_Directive_:
Search the material for the word "parts" and copy each line that holds it.

━━ Provided data ━━

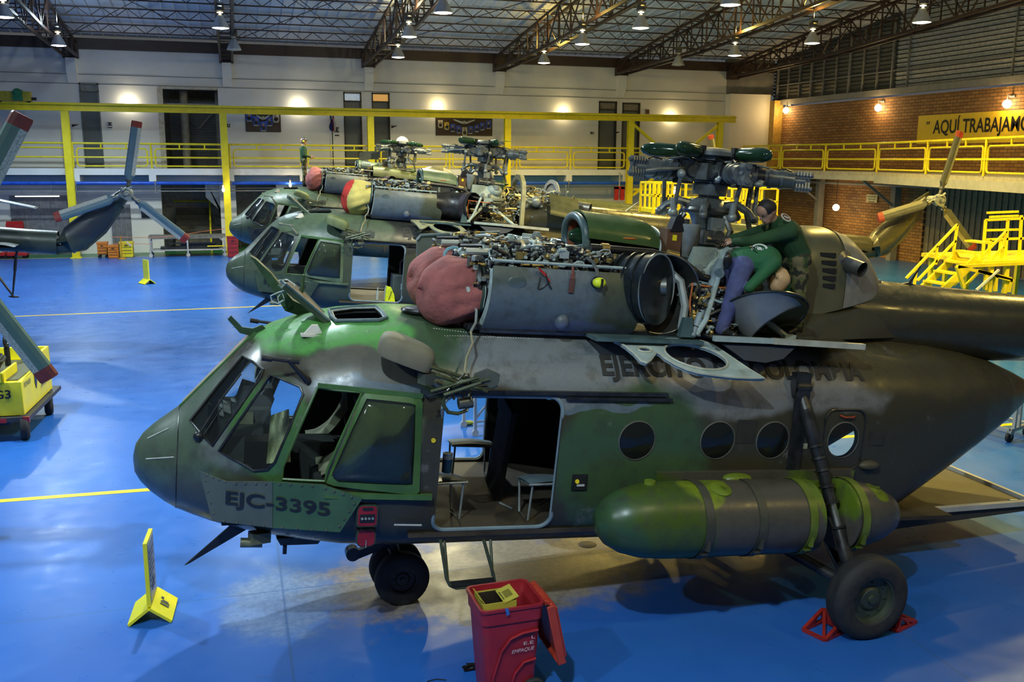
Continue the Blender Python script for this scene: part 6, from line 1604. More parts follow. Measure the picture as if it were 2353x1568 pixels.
H3.part('gearbox_hood', hood3, mat('hood_olive', (.10, .12, .045), .4, var=.25, scale=4))
H3.part('open_cowl_lid', lambda: gridpanel(MB(), lambda u, v: (1.72+.72*u, .1, 4.32+.10*sin(1.6*u)+.30*v), 8, 4, .02, lambda u, v: (0, -1, 0)), mat('lid_grey', (.06, .065, .06), .5))
H3.part('oil_cooler_unit', lambda: clutter(41, ((1.6, -.45, 3.95), (2.5, .2, 4.3)), 60, tubes=20).slot(6).cyl((1.75, -.2, 4.12), (2.1, -.2, 4.12), .2, n=20), CM())
rear_cowl(H3)
for i, (a, b) in enumerate((((5.4, -.1, 3.78), (5.28, -.25, 4.25)), ((7.0, -.05, 3.7), (7.35, -.1, 4.0)))): H2.part('whip_antenna', MB().tube([a, b], [.025, .008], 8), METL, key='whip%d' % i)
H1.part('whip_antenna', MB().tube([(6.12, -.05, 3.75), (6.22, -.1, 4.0)], [.02, .008], 8).prism([(-.1, 0), (.12, 0), (.02, .03)], -.02, .02, Matrix(((1, 0, 0, 6.1), (0, 0, 1, -.05), (0, 1, 0, 3.76), (0, 0, 0, 1)))), METD, key='whip9')

# two more at the left, of which only the tails reach into view
def parked(label, hub, ang, boom, blades, lift):
    c, s_ = cos(H1PIT), sin(H1PIT)
    X = hub[0]-(16.1*c+4.76*s_); Y = hub[1]+.45
    H = Heli(label, (X, Y, lift), 0, H1PIT, lift); f = H.part('fuselage', None)
    paint(f, BODY2, INT); tail(H, ang, boom, blades); gear(H); H.part('rotor_mast', None); H.part('rotor_hub', None, loc=(HX, 0, 4.87)); H.part('cabin_floor', None)
    for o in H.t.children:
        if o.name.split('.')[0] in ('tail_boom', 'tail_fin', 'stabilizer') and boom is not BOOM: paint(o, boom)
    return H
hub4 = at_y(292, 445, 27.5); z4 = hub4.z-(4.76*cos(H1PIT)-16.1*sin(H1PIT))
H4 = parked('helicopter at the left edge showing its olive tail and three blue-grey tail blades', hub4, 0., BOOM4, (BLADE, BLADET, TIPR), z4)
hub5 = at_y(-112, 582, 13.2); z5 = hub5.z-(4.76*cos(H1PIT)-16.1*sin(H1PIT))
H5 = parked('helicopter outside the left edge, of which two large green tail blades hang into view', hub5, .0, BOOM4, (mat('blade_grey_green', (.085, .150, .110), .45, var=.06), mat('blade_edge_serrated', (.32, .36, .30), .5, var=.3, scale=40), mat('blade_tip_brown', (.16, .03, .018), .5)), z5)
def aim(H, hub, px, py, M0):
    for o in H.t.children:
        if o.name.startswith('tail_rotor_hub'):
            q = at_y(px, py, hub.y)-hub; a = math.atan2(q.x, q.z)
            for k, ch in enumerate(o.children): ch.rotation_euler = (0, a+k*2*pi/3-0.0, 0)
aim(H4, hub4, 299, 283, None); aim(H5, hub5, 150, 864, None)
for H, px, py, y in ((H2, 2203, 312, None), (H3, 1634, 317, None)):
    bpy.context.view_layer.update(); r = [o for o in H.t.children if o.name.startswith('tail_rotor_hub')][0]; w = r.matrix_world.translation
    q = at_y(px, py, w.y)-w; a = math.atan2(q.x, q.z)-H1PIT
    for k, ch in enumerate(r.children): ch.rotation_euler = (0, a+k*2*pi/3, 0)
def main_blade():
    M = MB(); S_ = []
    for i in range(15):
        t = i/14; x = 2.0+8.6*t; z = -.02-.66*t**2
        S_.append([Vector((x, y, z+dz)) for y, dz in ((-.26, 0), (-.2, .03), (0, .035), (.26, 0), (0, -.03), (-.2, -.025))])
    for i in range(14):
        V = S_[i]+S_[i+1]; M.add(V, [(j, (j+1) % 6, 6+(j+1) % 6, 6+j) for j in range(6)])
    M.add(S_[-1], [tuple(range(6))], False); M.add(S_[0], [tuple(range(6))], False); M.cyl((.3, 0, 0), (2.1, 0, -.02), .07)
    return M
zt_ = at_y(115, 469, 27.9)
H4.part('main_rotor_blade', main_blade, mat('rotor_blade_grey', (.35, .37, .36), .45), loc=(HX, 0, 4.87), rot=(0, .0, -.015))
# ================================================================== people
def capsule(mb, p, q, r1, r2, n=14):
    p, q = Vector(p), Vector(q); d = q-p; L = d.length
    if L < 1e-5: mb.sph(p, r1, n, 8); return
    pts = []; rr = []
    for k in range(5): a = pi/2*k/4; pts.append(p-d/L*r1*cos(a)); rr.append(max(.001, r1*sin(a)))
    for k in range(5): a = pi/2*(1-k/4); pts.append(q+d/L*r2*cos(a)); rr.append(max(.001, r2*sin(a)))
    mb.tube(pts, rr, n)
SKIN = mat('skin', (.42, .22, .13), .5, var=.08); SKINF = mat('skin_fair', (.52, .33, .17), .45, var=.08)
SHIRT = mat('green_shirt', (.018, .115, .040), .8, var=.12, scale=4, bump=.2, bscale=14); JACK = mat('dark_green_jacket', (.018, .060, .018), .85, var=.2, scale=4, bump=.25, bscale=14)
JEANS = mat('blue_jeans', (.075, .085, .20), .8, var=.25, scale=8, bump=.2, bscale=20); SHOE = mat('dark_shoe', (.02, .018, .015), .4)
GLOVE = mat('green_glove', (.02, .22, .07), .5); HAIR = mat('dark_hair', (.012, .010, .008), .6); BOOT = mat('black_boot', (.012, .012, .012), .4)
def fatigue(name, cs, scale):
    m, nt, b = _nodes(name); v = objco(nt); c = cs[0]
    for i, k in enumerate(cs[1:]):
        mp = N(nt, 'ShaderNodeMapping'); nt.links.new(v, mp.inputs[0]); mp.inputs['Location'].default_value = (3.7*i, 1.3*i, 2.1*i)
        c = mix_color(nt, ramp(nt, noise(nt, scale, mp.outputs[0], 2).outputs[0], .50, .56), c, k)
    nt.links.new(c, b.inputs['Base Color']); b.inputs['Roughness'].default_value = .85
    return m
CAMO = fatigue('camouflage_trousers', [(.10, .11, .03), (.035, .06, .015), (.16, .13, .06), (.02, .022, .012)], 9.)
def hand_bones(B, wrist, d, side, tag_, curl=.5, s=1.):
    """palm, four unequal fingers with two bends and a thumb leaving the side of the palm"""
    d = Vector(d).normalized(); side = Vector(side); side = (side-d*side.dot(d)).normalized(); nrm = d.cross(side)
    w = Vector(wrist); k = w+d*.085*s
    for i, (o, L) in enumerate(((-.030, .070), (-.010, .080), (.010, .076), (.030, .060))):
        b = k+side*o*s; B.append((w+side*o*.6*s, b, .017*s, .014*s, tag_))
        e = (d*cos(curl*.8)+nrm*sin(curl*.8)); p1 = b+e*L*.5*s; B.append((b, p1, .0105*s, .0095*s, tag_))
        e = (d*cos(curl*1.7)+nrm*sin(curl*1.7)); B.append((p1, p1+e*L*.5*s, .0095*s, .008*s, tag_))
    t0 = w+d*.03*s-side*.028*s; t1 = t0+(d*.6-side*.75+nrm*.3).normalized()*.045*s; B.append((t0, t1, .014*s, .011*s, tag_)); B.append((t1, t1+(d*.9-side*.2+nrm*.35).normalized()*.035*s, .011*s, .009*s, tag_))
def head_bones(B, c, up, fwd, tag_, s=1.):
    up, fwd = Vector(up).normalized(), Vector(fwd).normalized(); sd = up.cross(fwd).normalized(); c = Vector(c)
    A = lambda f, u, l=0: c+(fwd*f+up*u+sd*l)*s
    B += [(A(-.025, .035), A(.03, .04), .088*s, .080*s, tag_), (A(.02, -.01), A(.045, -.075), .070*s, .045*s, tag_), (A(.0, -.02), A(-.03, .0), .075*s, .08*s, tag_),
          (A(.095, .01), A(.112, -.022), .011*s, .015*s, tag_), (A(.075, .022, -.03), A(.075, .022, .03), .022*s, .022*s, tag_), (A(.085, -.055, -.015), A(.085, -.055, .015), .014*s, .014*s, tag_)]
    for l in (-.078, .078): B.append((A(-.01, .02, l), A(-.005, -.02, l), .017*s, .012*s, tag_))
    return A
def person(name, label, B, mats, order, parent_matrix=None, voxel=.011):
    """B: list of (p, q, r1, r2, tag); one closed surface is grown over all of them"""
    M = MB()
    for b in B: capsule(M, *b[:4])
    o = M.build(name, SKIN, sharp=None)
    r = o.modifiers.new('r', 'REMESH'); r.mode = 'VOXEL'; r.voxel_size = voxel; r.use_smooth_shade = True
    s = o.modifiers.new('s', 'SMOOTH'); s.iterations = 3; s.factor = .5
    bpy.context.view_layer.update(); me = bpy.data.meshes.new_from_object(o.evaluated_get(bpy.context.evaluated_depsgraph_get()))
    o.modifiers.clear(); o.data = me; me.materials.clear(); me.name = name
    for k in order: me.materials.append(mats[k])
    nf = len(me.polygons); C_ = np.empty(nf*3); me.polygons.foreach_get('center', C_); C_ = C_.reshape(-1, 3)
    best = np.full(nf, 9e9); idx = np.zeros(nf, int)
    for (p, q, r1, r2, t) in B:
        p, q = np.array(p), np.array(q); d = q-p; L2 = max(1e-9, d@d); u = np.clip(((C_-p)@d)/L2, 0, 1)
        ds = np.linalg.norm(C_-p-u[:, None]*d, axis=1)-(r1+(r2-r1)*u); w = ds < best; best[w] = ds[w]; idx[w] = order.index(t)
    me.polygons.foreach_set('material_index', idx); me.polygons.foreach_set('use_smooth', [True]*nf); me.update()
    tag(o, label, 'person')
    if parent_matrix is not None: o.matrix_world = parent_matrix
    return o
P1 = lambda px, py, y: H1at(px, py, y)
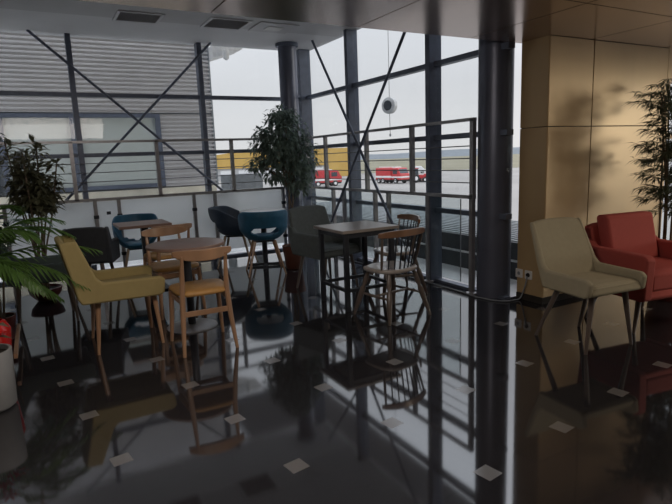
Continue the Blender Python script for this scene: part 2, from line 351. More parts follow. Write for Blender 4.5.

━━━

_Finished task_:
Continue the Blender Python script for this scene: part 6, from line 1604. More parts follow. Measure the picture as if it were 2353x1568 pixels.
Continue the Blender Python script for this scene: part 2, from line 351. More parts follow. Write for Blender 4.5.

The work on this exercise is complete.